■ What the exercise asks ■
Below are records; work out how many of their lines hold the string "Blender" and give that number alone.

■ Input material ■
· · · ·
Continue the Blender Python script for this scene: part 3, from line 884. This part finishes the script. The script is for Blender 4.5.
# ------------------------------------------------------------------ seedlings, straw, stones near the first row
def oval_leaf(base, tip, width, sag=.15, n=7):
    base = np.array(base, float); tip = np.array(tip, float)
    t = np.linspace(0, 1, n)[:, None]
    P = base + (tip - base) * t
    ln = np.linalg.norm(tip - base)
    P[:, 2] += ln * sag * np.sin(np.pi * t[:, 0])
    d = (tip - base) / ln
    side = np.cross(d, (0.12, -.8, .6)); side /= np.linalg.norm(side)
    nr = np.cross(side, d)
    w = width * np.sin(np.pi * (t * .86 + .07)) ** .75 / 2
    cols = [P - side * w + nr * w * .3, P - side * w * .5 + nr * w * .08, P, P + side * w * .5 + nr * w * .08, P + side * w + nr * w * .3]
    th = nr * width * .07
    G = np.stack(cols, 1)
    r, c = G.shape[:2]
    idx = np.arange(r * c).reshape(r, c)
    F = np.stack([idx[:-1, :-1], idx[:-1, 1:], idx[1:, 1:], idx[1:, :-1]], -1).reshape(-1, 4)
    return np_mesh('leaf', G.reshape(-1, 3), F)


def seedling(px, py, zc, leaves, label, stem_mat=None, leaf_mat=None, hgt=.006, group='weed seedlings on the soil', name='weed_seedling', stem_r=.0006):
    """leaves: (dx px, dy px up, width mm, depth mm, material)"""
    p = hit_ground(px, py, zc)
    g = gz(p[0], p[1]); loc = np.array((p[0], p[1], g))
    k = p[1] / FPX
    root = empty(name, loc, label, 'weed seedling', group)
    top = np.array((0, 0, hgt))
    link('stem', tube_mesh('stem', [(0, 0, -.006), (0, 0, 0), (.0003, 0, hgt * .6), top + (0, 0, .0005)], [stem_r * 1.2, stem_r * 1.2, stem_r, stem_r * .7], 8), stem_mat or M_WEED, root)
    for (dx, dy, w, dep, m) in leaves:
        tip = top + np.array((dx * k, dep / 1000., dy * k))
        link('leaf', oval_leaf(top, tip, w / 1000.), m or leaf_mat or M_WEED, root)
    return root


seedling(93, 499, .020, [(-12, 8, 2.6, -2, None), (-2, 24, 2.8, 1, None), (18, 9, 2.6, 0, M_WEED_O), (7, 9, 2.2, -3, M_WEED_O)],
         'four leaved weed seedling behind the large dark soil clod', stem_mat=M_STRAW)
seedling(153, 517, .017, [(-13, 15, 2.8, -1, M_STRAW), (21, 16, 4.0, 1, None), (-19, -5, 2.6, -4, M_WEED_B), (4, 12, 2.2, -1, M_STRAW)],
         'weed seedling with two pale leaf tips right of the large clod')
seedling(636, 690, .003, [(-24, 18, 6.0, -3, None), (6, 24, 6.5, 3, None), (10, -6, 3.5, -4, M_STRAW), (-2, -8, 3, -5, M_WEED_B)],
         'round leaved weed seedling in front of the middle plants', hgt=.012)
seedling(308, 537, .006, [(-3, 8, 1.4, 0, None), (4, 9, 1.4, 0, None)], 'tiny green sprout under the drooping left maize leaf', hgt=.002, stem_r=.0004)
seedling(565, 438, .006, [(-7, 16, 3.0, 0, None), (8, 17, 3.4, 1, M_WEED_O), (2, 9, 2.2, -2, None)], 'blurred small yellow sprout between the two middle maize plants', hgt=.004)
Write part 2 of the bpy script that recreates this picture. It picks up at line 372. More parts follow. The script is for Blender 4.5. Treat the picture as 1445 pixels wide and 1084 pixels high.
· · · ·
■ Complete output ■
2